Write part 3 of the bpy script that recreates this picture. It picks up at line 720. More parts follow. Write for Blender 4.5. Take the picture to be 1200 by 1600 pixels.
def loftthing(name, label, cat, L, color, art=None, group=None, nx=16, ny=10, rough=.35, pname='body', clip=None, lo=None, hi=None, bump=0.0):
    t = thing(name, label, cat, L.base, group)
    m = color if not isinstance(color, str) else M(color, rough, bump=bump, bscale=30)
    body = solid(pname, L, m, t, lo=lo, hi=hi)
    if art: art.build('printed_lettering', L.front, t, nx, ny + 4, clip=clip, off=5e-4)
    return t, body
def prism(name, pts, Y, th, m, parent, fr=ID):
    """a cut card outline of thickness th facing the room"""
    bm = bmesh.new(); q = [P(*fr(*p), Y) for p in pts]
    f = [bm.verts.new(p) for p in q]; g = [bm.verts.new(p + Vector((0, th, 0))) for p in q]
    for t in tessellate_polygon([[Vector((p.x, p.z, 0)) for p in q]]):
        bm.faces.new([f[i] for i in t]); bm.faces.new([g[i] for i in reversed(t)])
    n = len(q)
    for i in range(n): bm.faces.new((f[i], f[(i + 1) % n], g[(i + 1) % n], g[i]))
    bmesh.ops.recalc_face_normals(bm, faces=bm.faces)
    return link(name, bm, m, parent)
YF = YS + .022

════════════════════

◆ **TASK GOAL**
Copy down the material exactly as written.

◆ **TASK ANSWER**
Write part 3 of the bpy script that recreates this picture. It picks up at line 720. More parts follow. Write for Blender 4.5. Take the picture to be 1200 by 1600 pixels.
def loftthing(name, label, cat, L, color, art=None, group=None, nx=16, ny=10, rough=.35, pname='body', clip=None, lo=None, hi=None, bump=0.0):
    t = thing(name, label, cat, L.base, group)
    m = color if not isinstance(color, str) else M(color, rough, bump=bump, bscale=30)
    body = solid(pname, L, m, t, lo=lo, hi=hi)
    if art: art.build('printed_lettering', L.front, t, nx, ny + 4, clip=clip, off=5e-4)
    return t, body
def prism(name, pts, Y, th, m, parent, fr=ID):
    """a cut card outline of thickness th facing the room"""
    bm = bmesh.new(); q = [P(*fr(*p), Y) for p in pts]
    f = [bm.verts.new(p) for p in q]; g = [bm.verts.new(p + Vector((0, th, 0))) for p in q]
    for t in tessellate_polygon([[Vector((p.x, p.z, 0)) for p in q]]):
        bm.faces.new([f[i] for i in t]); bm.faces.new([g[i] for i in reversed(t)])
    n = len(q)
    for i in range(n): bm.faces.new((f[i], f[(i + 1) % n], g[(i + 1) % n], g[i]))
    bmesh.ops.recalc_face_normals(bm, faces=bm.faces)
    return link(name, bm, m, parent)
YF = YS + .022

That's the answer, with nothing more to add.